**Task requirements:** Pick out all lines in the listing holding the string "scene" and copy them.

**Stored data:**

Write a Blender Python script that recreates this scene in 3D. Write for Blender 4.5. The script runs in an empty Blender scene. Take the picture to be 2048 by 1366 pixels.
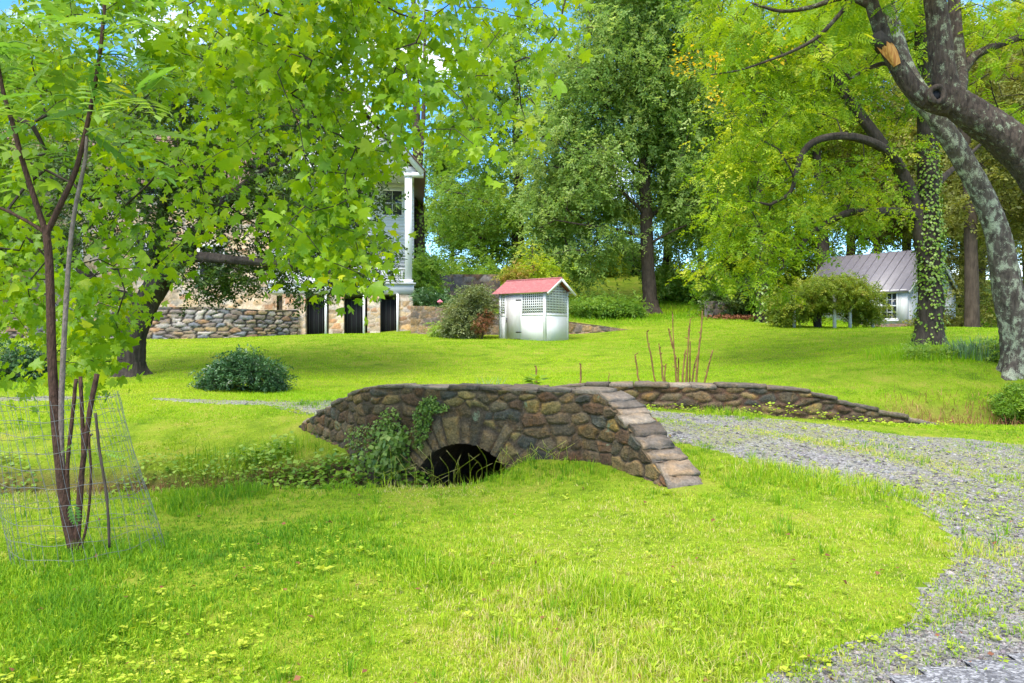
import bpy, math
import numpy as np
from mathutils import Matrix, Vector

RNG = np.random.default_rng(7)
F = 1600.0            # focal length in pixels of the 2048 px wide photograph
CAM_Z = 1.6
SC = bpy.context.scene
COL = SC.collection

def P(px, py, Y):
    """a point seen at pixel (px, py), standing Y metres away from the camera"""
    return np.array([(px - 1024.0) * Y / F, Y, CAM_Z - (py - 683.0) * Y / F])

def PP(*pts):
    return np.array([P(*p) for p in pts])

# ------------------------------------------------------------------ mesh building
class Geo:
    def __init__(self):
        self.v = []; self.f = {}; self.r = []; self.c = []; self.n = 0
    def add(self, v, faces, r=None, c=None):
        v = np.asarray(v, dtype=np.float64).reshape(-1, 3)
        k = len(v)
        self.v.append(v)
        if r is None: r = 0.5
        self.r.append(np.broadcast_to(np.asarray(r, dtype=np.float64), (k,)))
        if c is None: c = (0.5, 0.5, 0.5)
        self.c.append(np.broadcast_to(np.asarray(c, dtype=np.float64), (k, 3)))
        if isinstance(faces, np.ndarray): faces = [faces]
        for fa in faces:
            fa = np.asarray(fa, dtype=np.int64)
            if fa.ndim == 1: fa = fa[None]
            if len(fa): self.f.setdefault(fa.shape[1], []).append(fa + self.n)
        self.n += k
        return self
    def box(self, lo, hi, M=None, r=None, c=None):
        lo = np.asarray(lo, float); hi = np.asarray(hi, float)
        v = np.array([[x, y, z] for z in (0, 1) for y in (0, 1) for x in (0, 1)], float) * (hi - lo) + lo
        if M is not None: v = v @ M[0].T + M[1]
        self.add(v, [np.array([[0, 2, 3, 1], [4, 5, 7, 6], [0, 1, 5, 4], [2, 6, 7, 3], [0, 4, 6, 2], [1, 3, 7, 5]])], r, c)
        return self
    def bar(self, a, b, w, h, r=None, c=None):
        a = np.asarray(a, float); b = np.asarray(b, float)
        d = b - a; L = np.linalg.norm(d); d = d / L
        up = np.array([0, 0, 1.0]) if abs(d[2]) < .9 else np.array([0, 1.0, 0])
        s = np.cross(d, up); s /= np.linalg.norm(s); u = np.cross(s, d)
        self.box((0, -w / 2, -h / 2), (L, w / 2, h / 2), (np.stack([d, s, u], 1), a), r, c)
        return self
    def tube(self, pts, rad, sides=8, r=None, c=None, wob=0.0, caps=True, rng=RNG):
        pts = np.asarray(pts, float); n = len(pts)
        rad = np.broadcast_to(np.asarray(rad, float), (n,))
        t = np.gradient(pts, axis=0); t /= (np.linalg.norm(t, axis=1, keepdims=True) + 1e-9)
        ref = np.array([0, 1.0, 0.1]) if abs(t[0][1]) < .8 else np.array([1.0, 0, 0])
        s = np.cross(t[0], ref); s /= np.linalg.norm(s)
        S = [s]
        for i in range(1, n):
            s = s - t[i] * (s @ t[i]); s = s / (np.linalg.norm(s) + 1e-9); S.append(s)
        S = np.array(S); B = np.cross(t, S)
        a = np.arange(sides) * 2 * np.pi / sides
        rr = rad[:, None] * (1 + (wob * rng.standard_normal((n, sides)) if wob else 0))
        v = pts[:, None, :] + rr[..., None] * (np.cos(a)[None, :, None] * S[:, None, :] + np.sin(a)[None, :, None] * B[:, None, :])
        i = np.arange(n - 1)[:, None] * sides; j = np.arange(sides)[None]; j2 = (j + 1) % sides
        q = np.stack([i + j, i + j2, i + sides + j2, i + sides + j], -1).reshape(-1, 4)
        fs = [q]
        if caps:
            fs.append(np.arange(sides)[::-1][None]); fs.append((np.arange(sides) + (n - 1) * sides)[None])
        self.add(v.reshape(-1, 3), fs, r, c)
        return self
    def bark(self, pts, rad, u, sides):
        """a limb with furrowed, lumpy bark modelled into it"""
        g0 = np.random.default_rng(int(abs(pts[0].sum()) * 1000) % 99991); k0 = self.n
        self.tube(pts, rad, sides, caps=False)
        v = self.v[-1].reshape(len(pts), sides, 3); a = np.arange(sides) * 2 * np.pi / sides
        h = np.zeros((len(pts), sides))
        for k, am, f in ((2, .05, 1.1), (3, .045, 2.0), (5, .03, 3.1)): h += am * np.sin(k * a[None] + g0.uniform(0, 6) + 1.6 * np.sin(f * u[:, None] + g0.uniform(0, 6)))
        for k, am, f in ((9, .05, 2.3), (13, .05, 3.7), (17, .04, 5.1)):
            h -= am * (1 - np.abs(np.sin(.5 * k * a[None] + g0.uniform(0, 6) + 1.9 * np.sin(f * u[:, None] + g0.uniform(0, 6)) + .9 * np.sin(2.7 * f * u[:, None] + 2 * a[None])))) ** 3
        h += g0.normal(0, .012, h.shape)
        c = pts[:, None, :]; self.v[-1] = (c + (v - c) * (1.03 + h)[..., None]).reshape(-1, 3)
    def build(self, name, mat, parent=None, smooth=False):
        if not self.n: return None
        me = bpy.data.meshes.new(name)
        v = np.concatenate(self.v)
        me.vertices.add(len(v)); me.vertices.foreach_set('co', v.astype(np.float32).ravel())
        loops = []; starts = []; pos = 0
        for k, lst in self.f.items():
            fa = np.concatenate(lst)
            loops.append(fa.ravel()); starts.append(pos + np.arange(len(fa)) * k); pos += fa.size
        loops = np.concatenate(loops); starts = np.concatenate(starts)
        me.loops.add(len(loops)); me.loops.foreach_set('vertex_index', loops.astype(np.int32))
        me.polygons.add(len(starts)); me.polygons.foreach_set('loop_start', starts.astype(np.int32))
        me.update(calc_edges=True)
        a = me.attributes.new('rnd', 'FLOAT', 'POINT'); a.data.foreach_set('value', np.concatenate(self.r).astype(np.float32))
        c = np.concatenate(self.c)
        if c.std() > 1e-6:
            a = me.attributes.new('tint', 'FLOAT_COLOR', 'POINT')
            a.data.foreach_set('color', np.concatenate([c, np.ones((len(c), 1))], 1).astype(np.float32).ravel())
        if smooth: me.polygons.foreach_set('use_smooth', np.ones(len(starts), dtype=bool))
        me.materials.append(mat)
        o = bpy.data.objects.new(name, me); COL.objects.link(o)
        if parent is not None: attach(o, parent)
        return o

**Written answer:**
Write a Blender Python script that recreates this scene in 3D. Write for Blender 4.5. The script runs in an empty Blender scene. Take the picture to be 2048 by 1366 pixels.
SC = bpy.context.scene